L'Assemblée nationale commence, jeudi 24 novembre, l'examen du projet de loi de modernisation de l'agriculture présenté par Jean Puech, ministre de l'Agriculture et de la Pêche. Les principales dispositions de ce texte, promis par Édouard Balladur au monde agricole fin 1993 quand la France avait donné son feu vert aux accords du GATT, concernant la revalorisation des pensions des veuves d'exploitants, des incitations pour favoriser l'installation des jeunes, et des dispositions sociales, fiscales et juridiques afin de développer le cadre sociétaire par rapport çà l'exploitation individuelle familiale. À l'occasion du grand rassemblement organisé, jeudi 24 novembre à Paris, dans les jardins des Tuileries, par la Fédération nationale des syndicats d'exploitants agricoles (FNSEA) et le Centre national des jeunes agriculteurs (CNJA) auquel sont invités les députés, Luc Guyau, président de la FNSEA explique les positions de son organisation sur ce texte.
Le Monde : Une loi de modernisation de l'agriculture vient en discussion au Parlement. Quelle est votre réaction ?
Luc Guyau : C'est le moment crucial pour poser deux questions-clés : le gouvernement est-il capable de réaliser la politique qu'il préconise ? Sa parole reflète-t-elle sa volonté profonde ? La réponse est imminente car le débat dévoilera enfin la véritable ambition du gouvernement pour notre agriculture. C'est un test, grandeur nature, de sa détermination.
Le Monde : Croyez-vous qu'Édouard Balladur et Jean Puech manquent de détermination ?
Luc Guyau : On est encore loin, du compte. L'agriculture est en pleine révolution : en 1992, l'Europe a demandé une politique qui fonctionnait depuis trente ans. Et les premiers effets de l'accord du GATT conclu l'hiver dernier sont attendus pour 1995. Vous voyez le bouleversement ! Il faut anticiper et mettre, sans attendre, la France en position de force par rapport à ses concurrents. Une loi de modernisation s'impose, à condition qu'elle soit ambitieuse et avisée.
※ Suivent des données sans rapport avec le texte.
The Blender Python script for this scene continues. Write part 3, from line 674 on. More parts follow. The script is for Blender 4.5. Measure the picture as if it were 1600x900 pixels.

Le Monde : Le projet, tel qu'il a été adopté au Conseil des ministres, a quand même de la consistance…
Luc Guyau : Dans sa formulation actuelle, c'est vrai, le texte a du bon. Je pense, par exemple, aux nouvelles commissions départementales qui doivent permettre d'orienter durablement l'agriculture de chaque département. Et le projet reprend la double ambition du syndicalisme : des entreprises performantes, un territoire partout vivant et équilibré.
La réduction des charges
Le Monde : Alors, que lui reprochez-vous ?
Luc Guyau : Depuis la mise en chantier de la loi de modernisation, au printemps, le gouvernement a oublié ce qu'il appelait sa "première priorité" : la réduction des charges. C'est pourtant sur cet aspect qu'on verra concrètement s'il a la volonté d'agir en faveur du secteur agricole.
Le Monde : Que voulez-vous dire par "les charges" ?
Luc Guyau : J'insiste sur l'impôt foncier non bâti. Les agriculteurs français paient deux fois plus d'impôts foncier que la moyenne de leurs concurrents européens. Cela représente 5 % de notre valeur ajoutée. Il faut que ce handicap soit levé. Nous demandons ainsi que le revenu du capital (bâtiments, biens fonciers, machines) ne soient plus inclus dans l'assiette de nos cotisations sociales. Pour la plupart des entreprises, les charges sociales se portent que sur le revenu du travail, mais ce n'est pas le cas pour les entreprises "individuelles" (par opposition aux sociétés de capitaux). La loi agricole ne peut tout de même pas pénaliser le statut de l'entreprise individuelle ! C'est ce statut, en effet, qui permet à la France d'avoir des entreprises agricoles responsables dans un milieu rural animé et vivant, et non une industrie de la production agricole, concentrée sur un petit cinquième du territoire national !
Le Monde : Dans un pays où le nombre d'installations de jeunes agriculteurs diminue d'année en année…
Luc Guyau : C'est un problème très grave. Toutes les douze minutes, une exploitation agricole disparaît. C'est pourquoi nos demandes sont simples et précises : les meilleures retraites – cette revendication se justifie d'elle-même quand on connait le montant de ces pensions – des incitations publiques à l'installation des jeunes, une politique de préretraite dynamique. Il faut tout faire pour assurer le renouvellement des générations.
Le Monde : Le revenu agricole a tout de même progressé de 11,5 % en 1994…
Luc Guyau : Je ne conteste pas. Pour la première fois en quatre ans, le revenu agricole a enregistré une hausse. Il faut soutenir activement cette reprise. Pas question que cette hausse soit le point de départ d'une nouvelle baisse pendant trois ans. Voilà pourquoi la loi de modernisation doit agir en profondeur sur les charges des exploitations.
Le Monde : Pourquoi manifestez-vous depuis deux jours ?
Luc Guyau : Il faut que le gouvernement et la majorité parlementaire nous entendent. Ce sont des manifestations pacifiques mais légitimes. Nous rappellerons aux parlementaires que la décision est entre leurs mains. Et que les agriculteurs sont à l'écoute.